Cronache

Il condannato resta in cella perché il pacco pesa troppo

Il ministero si dimentica di rinnovare la convenzione con le Poste. E il plico da 3 chili con il ricorso in Cassazione parte in ritardo

Il condannato resta in cella perché il pacco pesa troppo

Il ricorso in Cassazione? Spedito in ritardo e a spese dei cancellieri: il ministero s'è scordato di rinnovare la convenzione con le Poste. Intanto il condannato resta in carcere.Potrebbe accadere a chiunque. Intanto è capitato a Renato Chisso. L'ex assessore della Regione Veneto, che ha patteggiato una pena a 2 anni e 6 mesi di reclusione nell'ambito dell'inchiesta sul Mose, è tornato dietro le sbarre a dicembre per la sua pericolosità sociale, insita secondo il Tribunale di Sorveglianza - nel continuare a non voler aprire bocca sulla sorte delle mazzette intascate dal consorzio Venezia Nuova negli anni in cui ricopriva l'incarico di assessore regionale alle infrastrutture. Contro quel provvedimento, datato 23 novembre, nel giro di tre giorni i legali del politico veneto avevano depositato ricorso in Cassazione.

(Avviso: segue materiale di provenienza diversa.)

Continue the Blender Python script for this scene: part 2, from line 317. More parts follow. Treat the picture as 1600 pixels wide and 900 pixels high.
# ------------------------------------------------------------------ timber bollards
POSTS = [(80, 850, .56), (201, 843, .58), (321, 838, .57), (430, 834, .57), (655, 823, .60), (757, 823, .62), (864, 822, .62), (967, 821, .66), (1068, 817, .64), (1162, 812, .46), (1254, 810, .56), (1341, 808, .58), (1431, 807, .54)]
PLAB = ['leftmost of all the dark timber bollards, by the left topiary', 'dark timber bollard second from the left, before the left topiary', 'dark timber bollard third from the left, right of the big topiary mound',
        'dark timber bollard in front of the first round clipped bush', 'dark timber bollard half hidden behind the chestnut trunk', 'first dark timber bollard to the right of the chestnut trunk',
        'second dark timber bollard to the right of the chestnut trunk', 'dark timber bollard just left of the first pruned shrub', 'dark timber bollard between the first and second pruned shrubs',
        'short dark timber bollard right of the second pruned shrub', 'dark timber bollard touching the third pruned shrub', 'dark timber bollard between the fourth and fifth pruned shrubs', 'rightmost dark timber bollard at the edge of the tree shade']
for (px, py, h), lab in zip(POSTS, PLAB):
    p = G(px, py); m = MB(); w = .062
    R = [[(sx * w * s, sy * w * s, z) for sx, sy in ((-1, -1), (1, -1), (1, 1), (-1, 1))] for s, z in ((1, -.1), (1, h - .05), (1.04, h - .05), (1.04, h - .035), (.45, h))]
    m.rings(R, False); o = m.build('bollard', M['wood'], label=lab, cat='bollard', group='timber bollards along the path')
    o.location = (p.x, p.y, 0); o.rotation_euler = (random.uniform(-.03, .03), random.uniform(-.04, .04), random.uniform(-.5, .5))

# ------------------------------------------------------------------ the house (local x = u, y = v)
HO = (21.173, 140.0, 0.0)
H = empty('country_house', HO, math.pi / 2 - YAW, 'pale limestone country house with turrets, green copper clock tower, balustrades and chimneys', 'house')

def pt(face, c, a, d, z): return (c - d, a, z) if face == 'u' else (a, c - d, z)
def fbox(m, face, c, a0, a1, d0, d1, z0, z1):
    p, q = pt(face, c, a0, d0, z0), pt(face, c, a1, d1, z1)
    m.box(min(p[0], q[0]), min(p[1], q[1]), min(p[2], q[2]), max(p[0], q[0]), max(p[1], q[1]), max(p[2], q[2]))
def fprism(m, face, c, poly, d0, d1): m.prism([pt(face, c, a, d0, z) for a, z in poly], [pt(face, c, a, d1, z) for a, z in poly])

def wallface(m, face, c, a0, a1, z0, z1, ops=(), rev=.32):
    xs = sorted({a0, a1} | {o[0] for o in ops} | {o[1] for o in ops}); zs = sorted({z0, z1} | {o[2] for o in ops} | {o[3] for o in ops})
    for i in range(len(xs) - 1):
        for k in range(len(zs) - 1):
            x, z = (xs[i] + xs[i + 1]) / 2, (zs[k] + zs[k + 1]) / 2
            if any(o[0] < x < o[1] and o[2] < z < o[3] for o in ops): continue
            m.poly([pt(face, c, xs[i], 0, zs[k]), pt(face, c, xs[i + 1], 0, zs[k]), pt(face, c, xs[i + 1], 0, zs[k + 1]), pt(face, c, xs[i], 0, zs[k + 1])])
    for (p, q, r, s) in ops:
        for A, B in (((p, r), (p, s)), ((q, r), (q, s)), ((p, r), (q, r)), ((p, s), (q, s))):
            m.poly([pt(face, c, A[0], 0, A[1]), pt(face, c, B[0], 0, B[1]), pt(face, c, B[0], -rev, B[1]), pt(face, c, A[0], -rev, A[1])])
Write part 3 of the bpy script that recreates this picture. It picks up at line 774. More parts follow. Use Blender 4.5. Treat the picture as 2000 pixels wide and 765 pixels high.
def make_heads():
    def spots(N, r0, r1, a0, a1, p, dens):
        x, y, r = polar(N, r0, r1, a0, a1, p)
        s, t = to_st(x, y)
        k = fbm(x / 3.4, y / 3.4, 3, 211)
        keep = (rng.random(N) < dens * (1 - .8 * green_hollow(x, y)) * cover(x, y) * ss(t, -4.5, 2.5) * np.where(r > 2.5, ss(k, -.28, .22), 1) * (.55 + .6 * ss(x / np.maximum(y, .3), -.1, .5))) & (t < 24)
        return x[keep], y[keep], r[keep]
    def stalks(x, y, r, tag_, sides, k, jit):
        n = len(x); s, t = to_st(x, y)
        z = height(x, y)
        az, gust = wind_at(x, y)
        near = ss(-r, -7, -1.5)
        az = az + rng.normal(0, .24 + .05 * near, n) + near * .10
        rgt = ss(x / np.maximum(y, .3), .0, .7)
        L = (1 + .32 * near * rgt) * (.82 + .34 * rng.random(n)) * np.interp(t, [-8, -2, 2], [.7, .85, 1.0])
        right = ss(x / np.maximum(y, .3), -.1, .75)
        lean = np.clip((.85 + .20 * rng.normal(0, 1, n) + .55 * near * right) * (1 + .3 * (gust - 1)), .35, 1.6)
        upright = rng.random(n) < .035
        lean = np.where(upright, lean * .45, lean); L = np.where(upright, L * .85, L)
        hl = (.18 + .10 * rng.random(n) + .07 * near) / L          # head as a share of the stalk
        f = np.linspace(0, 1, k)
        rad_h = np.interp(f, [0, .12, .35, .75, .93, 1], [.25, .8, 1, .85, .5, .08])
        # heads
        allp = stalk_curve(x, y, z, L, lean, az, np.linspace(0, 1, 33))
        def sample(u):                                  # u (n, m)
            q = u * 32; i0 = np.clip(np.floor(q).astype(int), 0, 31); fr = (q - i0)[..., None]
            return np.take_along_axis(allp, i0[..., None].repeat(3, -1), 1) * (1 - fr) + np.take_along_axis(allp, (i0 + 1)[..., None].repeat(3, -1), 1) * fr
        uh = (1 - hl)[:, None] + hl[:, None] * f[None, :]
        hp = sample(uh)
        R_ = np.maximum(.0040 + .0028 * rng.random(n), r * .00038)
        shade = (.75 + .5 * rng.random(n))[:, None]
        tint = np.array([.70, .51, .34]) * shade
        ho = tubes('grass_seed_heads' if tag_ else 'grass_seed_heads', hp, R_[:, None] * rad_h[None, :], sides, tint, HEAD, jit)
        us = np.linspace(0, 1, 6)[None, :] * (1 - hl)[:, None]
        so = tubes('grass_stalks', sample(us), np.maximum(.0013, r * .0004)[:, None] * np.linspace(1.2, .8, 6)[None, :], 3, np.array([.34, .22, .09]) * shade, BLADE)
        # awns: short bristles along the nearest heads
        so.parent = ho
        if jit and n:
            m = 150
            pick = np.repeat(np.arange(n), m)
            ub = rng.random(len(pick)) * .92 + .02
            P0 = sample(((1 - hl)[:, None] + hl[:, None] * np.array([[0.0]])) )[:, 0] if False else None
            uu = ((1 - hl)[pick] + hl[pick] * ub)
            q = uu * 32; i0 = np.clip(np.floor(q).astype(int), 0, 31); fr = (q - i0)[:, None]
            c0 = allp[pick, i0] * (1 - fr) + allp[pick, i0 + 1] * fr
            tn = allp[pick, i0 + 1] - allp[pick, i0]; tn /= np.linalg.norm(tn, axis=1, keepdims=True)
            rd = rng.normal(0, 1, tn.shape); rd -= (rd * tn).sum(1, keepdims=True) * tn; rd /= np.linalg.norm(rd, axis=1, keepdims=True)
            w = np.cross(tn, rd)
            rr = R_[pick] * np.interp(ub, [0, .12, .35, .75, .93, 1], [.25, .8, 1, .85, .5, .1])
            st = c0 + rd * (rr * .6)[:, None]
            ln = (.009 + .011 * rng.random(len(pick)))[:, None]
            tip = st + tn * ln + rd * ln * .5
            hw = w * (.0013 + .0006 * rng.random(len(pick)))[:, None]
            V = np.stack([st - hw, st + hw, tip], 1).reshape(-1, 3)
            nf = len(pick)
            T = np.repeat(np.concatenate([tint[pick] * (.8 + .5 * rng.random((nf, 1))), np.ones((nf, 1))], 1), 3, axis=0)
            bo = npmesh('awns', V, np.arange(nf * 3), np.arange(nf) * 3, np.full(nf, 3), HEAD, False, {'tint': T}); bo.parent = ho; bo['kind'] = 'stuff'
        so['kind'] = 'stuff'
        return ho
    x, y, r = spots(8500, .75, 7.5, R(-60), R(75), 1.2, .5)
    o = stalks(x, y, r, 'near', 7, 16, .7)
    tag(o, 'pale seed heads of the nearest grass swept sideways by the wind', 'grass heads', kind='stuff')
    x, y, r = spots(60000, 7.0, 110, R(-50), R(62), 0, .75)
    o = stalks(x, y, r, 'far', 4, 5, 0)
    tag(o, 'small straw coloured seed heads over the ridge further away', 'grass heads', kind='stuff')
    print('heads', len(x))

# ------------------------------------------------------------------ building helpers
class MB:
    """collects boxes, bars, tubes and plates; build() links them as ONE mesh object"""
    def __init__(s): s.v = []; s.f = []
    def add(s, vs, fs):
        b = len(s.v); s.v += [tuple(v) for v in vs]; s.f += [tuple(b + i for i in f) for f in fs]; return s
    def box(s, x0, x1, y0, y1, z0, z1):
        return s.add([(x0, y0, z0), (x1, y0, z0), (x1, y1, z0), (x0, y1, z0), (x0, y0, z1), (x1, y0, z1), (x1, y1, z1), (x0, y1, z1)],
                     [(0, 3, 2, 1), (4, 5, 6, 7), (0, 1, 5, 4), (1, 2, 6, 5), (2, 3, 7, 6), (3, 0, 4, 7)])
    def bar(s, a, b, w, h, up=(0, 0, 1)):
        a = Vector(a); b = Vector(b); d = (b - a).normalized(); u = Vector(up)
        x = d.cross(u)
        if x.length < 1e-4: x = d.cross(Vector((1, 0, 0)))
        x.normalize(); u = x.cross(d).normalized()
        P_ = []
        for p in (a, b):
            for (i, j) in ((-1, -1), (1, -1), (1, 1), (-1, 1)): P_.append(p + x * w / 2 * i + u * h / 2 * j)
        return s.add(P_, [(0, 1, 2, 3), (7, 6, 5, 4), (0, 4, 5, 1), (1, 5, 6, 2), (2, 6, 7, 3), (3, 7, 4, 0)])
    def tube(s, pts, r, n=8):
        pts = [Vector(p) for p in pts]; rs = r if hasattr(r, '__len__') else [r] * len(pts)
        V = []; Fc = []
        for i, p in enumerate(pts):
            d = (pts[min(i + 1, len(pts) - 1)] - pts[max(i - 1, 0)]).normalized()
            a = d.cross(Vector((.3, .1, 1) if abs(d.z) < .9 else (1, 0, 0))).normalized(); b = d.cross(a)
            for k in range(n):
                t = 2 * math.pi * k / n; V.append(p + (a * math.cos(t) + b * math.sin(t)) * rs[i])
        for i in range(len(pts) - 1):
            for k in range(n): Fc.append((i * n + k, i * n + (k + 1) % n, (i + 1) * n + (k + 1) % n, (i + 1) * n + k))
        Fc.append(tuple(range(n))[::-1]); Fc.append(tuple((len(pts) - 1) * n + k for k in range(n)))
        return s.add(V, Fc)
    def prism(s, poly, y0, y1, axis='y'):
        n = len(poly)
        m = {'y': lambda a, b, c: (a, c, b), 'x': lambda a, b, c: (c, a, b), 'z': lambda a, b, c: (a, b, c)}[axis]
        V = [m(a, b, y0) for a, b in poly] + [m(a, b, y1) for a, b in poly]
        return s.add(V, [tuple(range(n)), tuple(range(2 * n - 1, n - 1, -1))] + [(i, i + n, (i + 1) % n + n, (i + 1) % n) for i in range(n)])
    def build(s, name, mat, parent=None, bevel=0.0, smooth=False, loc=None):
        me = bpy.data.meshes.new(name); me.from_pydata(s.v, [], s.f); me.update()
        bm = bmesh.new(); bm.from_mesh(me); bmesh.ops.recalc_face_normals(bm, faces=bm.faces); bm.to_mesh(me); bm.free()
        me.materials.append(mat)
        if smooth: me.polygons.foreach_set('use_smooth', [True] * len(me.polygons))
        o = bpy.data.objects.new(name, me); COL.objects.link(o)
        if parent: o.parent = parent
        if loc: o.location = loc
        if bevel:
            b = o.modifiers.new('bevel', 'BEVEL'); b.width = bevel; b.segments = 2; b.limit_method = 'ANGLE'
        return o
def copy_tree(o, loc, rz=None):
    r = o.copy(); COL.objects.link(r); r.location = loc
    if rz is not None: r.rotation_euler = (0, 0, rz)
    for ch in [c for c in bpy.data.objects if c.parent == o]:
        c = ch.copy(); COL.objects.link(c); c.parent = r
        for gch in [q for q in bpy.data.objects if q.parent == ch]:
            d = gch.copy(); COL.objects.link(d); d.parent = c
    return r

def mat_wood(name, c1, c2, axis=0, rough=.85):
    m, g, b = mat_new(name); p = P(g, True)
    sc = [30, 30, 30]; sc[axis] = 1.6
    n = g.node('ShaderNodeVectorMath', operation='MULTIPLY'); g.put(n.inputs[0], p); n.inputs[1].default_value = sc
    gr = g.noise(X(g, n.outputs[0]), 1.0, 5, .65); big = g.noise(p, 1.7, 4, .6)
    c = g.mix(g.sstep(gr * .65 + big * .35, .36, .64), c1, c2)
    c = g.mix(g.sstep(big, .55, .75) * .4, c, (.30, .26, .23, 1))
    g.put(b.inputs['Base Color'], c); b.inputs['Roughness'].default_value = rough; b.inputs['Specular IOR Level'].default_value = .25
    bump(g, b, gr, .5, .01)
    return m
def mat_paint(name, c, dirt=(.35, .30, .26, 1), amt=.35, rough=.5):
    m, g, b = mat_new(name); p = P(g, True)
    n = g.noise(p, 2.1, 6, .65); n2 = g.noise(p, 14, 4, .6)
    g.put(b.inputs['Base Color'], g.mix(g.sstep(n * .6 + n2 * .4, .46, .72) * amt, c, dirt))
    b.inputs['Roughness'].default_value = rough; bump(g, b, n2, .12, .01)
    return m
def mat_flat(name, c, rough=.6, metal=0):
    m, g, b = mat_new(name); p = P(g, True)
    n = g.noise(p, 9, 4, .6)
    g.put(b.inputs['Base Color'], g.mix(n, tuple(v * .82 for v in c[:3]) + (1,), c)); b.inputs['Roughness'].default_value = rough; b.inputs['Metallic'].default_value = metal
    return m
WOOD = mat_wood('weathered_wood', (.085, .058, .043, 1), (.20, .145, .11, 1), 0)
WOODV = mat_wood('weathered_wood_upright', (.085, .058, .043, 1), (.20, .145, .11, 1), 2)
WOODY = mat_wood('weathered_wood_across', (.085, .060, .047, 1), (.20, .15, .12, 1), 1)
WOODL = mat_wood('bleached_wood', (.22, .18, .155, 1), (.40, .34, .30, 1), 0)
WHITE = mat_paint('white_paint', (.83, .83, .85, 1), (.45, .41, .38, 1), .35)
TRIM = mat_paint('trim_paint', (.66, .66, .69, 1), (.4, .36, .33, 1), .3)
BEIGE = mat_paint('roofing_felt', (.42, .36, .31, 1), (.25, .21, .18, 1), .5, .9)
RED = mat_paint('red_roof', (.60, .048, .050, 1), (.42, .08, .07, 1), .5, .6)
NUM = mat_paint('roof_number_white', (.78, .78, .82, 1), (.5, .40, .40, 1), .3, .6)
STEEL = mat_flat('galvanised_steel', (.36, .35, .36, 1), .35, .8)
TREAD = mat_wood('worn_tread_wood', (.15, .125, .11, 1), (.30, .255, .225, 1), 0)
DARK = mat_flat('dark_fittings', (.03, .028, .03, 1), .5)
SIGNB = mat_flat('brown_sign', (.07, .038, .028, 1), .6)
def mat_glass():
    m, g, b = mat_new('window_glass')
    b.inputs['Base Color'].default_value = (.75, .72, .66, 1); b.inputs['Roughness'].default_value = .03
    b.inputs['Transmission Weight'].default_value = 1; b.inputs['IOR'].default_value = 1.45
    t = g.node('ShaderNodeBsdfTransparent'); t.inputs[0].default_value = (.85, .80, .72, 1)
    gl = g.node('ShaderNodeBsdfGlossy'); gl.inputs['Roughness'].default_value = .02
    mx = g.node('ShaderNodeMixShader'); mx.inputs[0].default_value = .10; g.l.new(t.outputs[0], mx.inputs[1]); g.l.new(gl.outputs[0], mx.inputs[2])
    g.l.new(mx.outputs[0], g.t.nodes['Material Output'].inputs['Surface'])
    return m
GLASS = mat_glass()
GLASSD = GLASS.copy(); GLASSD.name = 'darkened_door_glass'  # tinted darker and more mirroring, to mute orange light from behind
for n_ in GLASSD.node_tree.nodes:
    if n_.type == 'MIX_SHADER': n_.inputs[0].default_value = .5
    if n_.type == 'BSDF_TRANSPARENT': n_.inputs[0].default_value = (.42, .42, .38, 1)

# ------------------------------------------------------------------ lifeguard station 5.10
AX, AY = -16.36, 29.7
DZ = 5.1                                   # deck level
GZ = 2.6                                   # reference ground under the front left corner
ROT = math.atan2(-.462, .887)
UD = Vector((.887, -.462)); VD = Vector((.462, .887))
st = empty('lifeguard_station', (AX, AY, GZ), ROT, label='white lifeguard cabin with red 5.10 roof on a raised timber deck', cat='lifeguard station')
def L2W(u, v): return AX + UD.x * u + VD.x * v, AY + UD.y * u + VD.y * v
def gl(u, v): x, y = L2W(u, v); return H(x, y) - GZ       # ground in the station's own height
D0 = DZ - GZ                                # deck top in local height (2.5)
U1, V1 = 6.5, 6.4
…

Ma alla volta del Palazzaccio il voluminoso plico è stato spedito solo qualche giorno fa, a spese dei dipendenti del Tribunale. Ora: che si metta mano al portafogli per sopperire alle negligenze di qualche ministero non fa più notizia. Neppure quando ciò avviene nel settore giudiziario: a Prato gli iscritti alla Camera Penale si tassano per consentire alle cancellerie di poter avere carta e inchiostro per stampante. A Rimini, in primavera, erano stati i giudici a chiedere aiuto agli avvocati, pur di dotare gli ingressi di Palazzo di Giustizia di un metal detector, mentre qualche anno fa a Luino gli avvocati avevano addirittura finanziato l'arredamento delle aule di udienza. Ma a Venezia il limite dell'indecenza di Stato ha conosciuto nuovi abissi.L'antefatto: in caso di ricorso alla Suprema Corte, il codice prescrive che i difensori del ricorrente provvedano al deposito dell'atto e dei suoi allegati nella Cancelleria del Tribunale competente, affidando a quest'ultima il compito dell'inoltro.

Ma il 1° dicembre il dicastero di via Arenula ha tralasciato di siglare il rinnovo della convenzione (in scadenza) con Poste Italiane per la spedizione di plichi di peso superiore ai due chili. Così, quando s'è trattato di prendere in carico il ricorso da quasi 3 chili di Chisso, gli addetti allo sportello per tre volte di fila si sono rifiutati di accettarlo. E non potendo provvedere da sé la difesa, il pacco è rimasto fermo. Fino a quando i dipendenti del Tribunale di Sorveglianza non hanno deciso di accollarsi le spese di spedizione. «Nel silenzio degli uffici ministeriali, i funzionari hanno provveduto di tasca propria», ha scritto in una lettera aperta la direttrice amministrativa del presidio giudiziario, Piera Dalla Zuanna, anticipando che «la colletta verrà ripetuta qualora si verificasse l'esigenza di un'altra spedizione, sperando che nel frattempo vengano chiarite dal ministero nuove modalità operative». Chisso, però, in attesa che la Cassazione possa valutare le sue ragioni, è sempre in cella. «Il ritardo è evidente. Mi chiedo però come mai dopo il primo stop ce ne siano voluti altri due per risolvere la situazione», si chiede il suo avvocato, Antonio Forza. Difficilmente arriveranno risposte dal guardasigilli Orlando.

Non per posta, almeno: al ministero, probabilmente, saranno finiti pure i francobolli.